Travel: restoring endangered species to desert

A recently opened camping compound on an Israeli wildlife preserve allows overnight guests to observe coyotes, jackals and other nocturnal animals in action.

But you don’t have to sleep over at the Yotvata Hai-Bar Nature Reserve to see these nightly creatures. Daytime visitors may also view a menagerie of rodents, reptiles and arthropods in the Desert Night Life Exhibition Hall, which simulates nighttime conditions during the day.

Hai-Bar — the name is Hebrew for “wildlife” — is an 8000-acre region of salt flats and accacia trees in the Negev desert about 35 km north of Eilat, near the ancient settlement of Yotvata. Despite the many animals on view, staff emphasize that is not a zoo but rather a wildlife rehabilitation and research facility.

Founded in 1964 and later taken over by the Nature Reserves Authority, Yotvata Hai-Bar’s chief mission is to establish reproduction groups of wild animals that are endangered or have disappeared from the landscape. A special focus is given to species mentioned in the Bible such as the African wild ass, a precursor to the modern donkey, mentioned in the Book of Job.

The facility also aims to educate the public about the desert’s delicate habitat.

Motorized tours roll along a penned range in which herds of herbivorous animals live in conditions similar to those in the wild.

Ostriches and onagers roam and gather at feeding stations. Timid gray African asses gallop away from the fence, kicking up clouds of dust as visitors approach. Even shyer is the small dorcas gazelle, usually glimpsed at a distance and reminiscent of the gazelles mentioned in the Biblical Song of Songs.

“Watching the animals cavorting in their natural habitat, with the hills of Jordan in the distance, it takes just a bit of imagination and a touch of belief to fancy yourself back in the time of Abraham,” one observer noted.

Visitors are invited to hike along marked paths but are asked to give the animals the right of way. “The reserve has its own world of sounds,” a sign advises. “Please be quiet and listen to the voices of nature around you.”

The ostrich, onager and other species were eradicated from the region about a century ago by the first wave of hunters with automatic weapons. Local populations of wolves, vultures and other predators and carrion-eating birds also fell dramatically.

The onager, an untamable Asiatic wild ass, is the reserve’s first success story. Wild onagers were reintroduced into the region in the 1980s. Today the animal may be seen congregating around several water sources in summer and over a wider range in winter.

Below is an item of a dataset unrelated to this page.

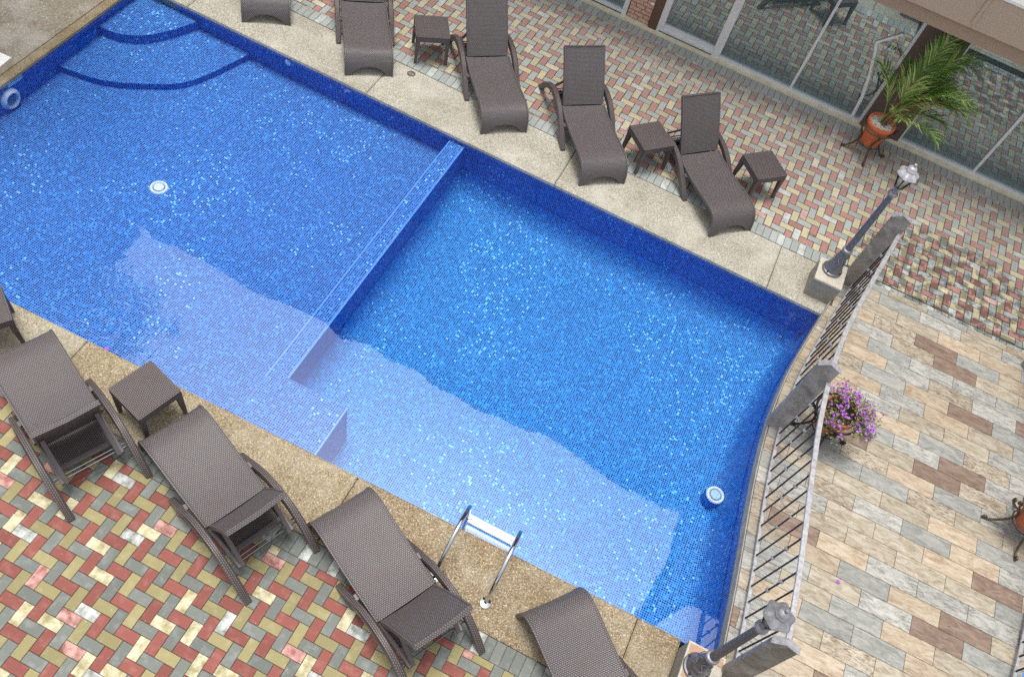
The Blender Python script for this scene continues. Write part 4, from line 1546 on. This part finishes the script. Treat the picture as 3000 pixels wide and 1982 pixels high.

The Arabian oryx, which resembles an antelope with a long spiral horn, has also been reintroduced to the area near Ein Shahak. The herd is marked and tracked by both radio and satellite.

Ostrichs have not yet been reintroduced into the wild. It’s not known how they would react to human encroachments onto the desert landscape and various local agricultural endeavours.

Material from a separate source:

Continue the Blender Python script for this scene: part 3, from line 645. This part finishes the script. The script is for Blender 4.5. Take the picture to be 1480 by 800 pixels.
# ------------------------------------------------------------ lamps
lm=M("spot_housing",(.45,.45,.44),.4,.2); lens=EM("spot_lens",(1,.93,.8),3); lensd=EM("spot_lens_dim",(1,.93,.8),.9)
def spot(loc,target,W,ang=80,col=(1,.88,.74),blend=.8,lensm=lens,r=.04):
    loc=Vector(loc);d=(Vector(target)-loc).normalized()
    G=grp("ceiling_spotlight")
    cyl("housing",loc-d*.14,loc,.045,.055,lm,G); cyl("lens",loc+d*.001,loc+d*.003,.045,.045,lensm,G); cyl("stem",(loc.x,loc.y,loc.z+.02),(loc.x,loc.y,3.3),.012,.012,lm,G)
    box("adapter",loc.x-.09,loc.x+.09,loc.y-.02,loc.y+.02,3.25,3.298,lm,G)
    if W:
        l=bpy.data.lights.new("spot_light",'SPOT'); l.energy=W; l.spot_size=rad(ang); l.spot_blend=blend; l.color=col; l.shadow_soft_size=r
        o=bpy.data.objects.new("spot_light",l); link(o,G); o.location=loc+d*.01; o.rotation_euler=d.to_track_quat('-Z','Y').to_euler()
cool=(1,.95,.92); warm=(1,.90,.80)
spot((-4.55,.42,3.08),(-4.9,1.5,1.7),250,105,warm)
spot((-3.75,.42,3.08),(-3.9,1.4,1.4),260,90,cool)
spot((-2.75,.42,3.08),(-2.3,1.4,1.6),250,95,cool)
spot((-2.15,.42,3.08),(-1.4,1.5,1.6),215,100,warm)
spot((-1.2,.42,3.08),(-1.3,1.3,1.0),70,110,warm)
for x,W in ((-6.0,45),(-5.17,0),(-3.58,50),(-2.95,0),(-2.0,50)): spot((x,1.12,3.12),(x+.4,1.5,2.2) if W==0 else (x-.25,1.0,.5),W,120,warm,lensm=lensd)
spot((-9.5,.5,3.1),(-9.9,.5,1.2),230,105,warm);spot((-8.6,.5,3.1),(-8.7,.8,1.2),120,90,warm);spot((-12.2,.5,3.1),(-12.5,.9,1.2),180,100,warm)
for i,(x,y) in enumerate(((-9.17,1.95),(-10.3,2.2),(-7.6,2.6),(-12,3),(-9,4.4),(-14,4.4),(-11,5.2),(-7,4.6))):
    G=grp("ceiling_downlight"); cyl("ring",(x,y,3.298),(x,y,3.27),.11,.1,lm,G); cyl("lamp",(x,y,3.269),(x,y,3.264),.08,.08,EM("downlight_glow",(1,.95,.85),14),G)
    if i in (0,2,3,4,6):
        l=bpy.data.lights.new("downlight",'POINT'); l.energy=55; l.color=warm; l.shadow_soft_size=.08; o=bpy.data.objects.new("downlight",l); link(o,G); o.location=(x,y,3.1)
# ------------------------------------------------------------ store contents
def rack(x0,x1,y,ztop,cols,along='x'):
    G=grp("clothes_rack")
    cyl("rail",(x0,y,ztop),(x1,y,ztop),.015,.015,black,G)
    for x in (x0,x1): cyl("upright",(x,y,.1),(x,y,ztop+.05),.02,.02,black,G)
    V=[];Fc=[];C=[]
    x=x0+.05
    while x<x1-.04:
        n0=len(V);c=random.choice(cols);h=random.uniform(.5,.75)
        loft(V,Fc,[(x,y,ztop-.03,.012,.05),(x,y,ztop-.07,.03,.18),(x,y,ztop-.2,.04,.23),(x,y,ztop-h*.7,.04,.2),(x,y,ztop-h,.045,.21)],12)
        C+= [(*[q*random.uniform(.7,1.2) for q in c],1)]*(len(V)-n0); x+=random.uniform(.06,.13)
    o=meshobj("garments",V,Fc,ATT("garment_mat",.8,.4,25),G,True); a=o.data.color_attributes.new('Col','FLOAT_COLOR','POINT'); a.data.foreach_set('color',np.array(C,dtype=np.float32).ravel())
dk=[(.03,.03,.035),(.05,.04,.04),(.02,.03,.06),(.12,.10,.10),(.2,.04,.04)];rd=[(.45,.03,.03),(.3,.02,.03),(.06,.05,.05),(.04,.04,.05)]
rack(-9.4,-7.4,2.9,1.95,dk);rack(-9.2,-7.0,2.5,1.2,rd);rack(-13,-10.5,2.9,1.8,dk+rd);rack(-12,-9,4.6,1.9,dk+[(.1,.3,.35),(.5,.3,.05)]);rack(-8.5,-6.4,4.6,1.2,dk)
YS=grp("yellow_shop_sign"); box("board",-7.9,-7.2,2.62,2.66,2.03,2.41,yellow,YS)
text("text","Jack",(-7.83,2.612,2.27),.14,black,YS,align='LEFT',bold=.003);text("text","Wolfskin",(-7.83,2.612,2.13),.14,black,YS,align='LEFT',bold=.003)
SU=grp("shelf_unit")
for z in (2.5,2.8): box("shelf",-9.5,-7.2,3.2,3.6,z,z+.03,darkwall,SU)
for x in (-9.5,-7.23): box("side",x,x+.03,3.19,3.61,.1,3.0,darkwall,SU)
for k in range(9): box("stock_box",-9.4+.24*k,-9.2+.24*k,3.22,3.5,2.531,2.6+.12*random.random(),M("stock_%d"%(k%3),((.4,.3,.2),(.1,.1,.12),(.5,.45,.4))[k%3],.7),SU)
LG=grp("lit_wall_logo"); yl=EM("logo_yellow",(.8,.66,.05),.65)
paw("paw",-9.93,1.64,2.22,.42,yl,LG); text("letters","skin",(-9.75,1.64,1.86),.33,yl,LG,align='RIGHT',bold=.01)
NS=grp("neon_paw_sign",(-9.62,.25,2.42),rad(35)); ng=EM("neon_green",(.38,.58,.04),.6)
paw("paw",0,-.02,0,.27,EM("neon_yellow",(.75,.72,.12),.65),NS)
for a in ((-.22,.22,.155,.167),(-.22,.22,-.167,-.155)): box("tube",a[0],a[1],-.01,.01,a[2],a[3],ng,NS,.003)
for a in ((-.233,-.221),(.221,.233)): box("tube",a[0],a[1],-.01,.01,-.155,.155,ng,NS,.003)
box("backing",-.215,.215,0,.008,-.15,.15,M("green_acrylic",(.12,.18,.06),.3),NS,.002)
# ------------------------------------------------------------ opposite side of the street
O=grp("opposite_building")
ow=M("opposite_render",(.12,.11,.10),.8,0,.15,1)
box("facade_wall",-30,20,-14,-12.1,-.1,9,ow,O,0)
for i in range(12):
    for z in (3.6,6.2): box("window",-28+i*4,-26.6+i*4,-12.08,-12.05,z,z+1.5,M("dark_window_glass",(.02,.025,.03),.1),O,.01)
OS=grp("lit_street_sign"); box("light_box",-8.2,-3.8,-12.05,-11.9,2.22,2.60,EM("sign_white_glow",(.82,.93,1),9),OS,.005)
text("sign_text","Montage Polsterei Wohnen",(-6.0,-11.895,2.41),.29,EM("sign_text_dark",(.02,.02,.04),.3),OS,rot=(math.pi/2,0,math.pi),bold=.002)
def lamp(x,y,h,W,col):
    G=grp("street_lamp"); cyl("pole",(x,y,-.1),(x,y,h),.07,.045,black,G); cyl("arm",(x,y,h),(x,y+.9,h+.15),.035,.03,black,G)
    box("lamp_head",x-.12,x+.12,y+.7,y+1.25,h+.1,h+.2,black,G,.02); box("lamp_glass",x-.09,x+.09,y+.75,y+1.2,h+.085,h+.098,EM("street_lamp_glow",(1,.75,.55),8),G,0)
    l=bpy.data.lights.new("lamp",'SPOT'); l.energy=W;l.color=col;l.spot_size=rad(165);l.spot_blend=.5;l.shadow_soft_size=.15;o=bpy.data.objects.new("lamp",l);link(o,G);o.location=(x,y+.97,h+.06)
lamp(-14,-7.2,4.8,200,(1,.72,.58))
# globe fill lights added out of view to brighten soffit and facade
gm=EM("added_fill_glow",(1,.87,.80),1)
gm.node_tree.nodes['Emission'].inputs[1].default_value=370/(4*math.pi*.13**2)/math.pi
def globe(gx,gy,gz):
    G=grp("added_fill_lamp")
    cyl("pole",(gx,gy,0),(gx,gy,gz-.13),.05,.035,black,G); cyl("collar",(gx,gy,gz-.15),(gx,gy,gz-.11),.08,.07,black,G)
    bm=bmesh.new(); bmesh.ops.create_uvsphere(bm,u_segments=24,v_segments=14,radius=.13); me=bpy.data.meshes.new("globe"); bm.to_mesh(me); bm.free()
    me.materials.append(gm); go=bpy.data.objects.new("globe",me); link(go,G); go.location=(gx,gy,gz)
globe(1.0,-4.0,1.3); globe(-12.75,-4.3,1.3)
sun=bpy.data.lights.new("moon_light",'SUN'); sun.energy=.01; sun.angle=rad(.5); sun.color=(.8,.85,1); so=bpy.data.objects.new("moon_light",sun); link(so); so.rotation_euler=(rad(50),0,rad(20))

Located some distance from the mammals, the Predators Center is home to various exotic canines, felines and hyenas, including Israel’s largest canine, the wolf (Canis lupus) and the small sand cat (Felix margarita) which lives in sand dunes.

Larger cats include the leopard and the caracal, identified by its tufted ears. The Predators Center also houses various caged birds of prey and vultures.

Visitors are given the opportunity to feed the carnivores and learn about mating rituals. Tigers and jackals look on as guests gather around moonlit campfires after dark.

Yotvata Hai Bar is also a halfway-house for endangered species from other regions such as the scimitar horned oryx and the addax. Both of these antelope-like beasts are native to the Sahara region and there are no plans to introduce them in Israel. The reserve is raising reproduction groups of oryx as part of an international campaign to save it from extinction.

Yotvata Hai Bar Nature Reserve is on Route 90, between Kibbutz Yotvata and Kibbutz Samar. Admission, including the Predator Center, is NIS 39 for adults, NIS 18 for children. Most visits average two to three hours.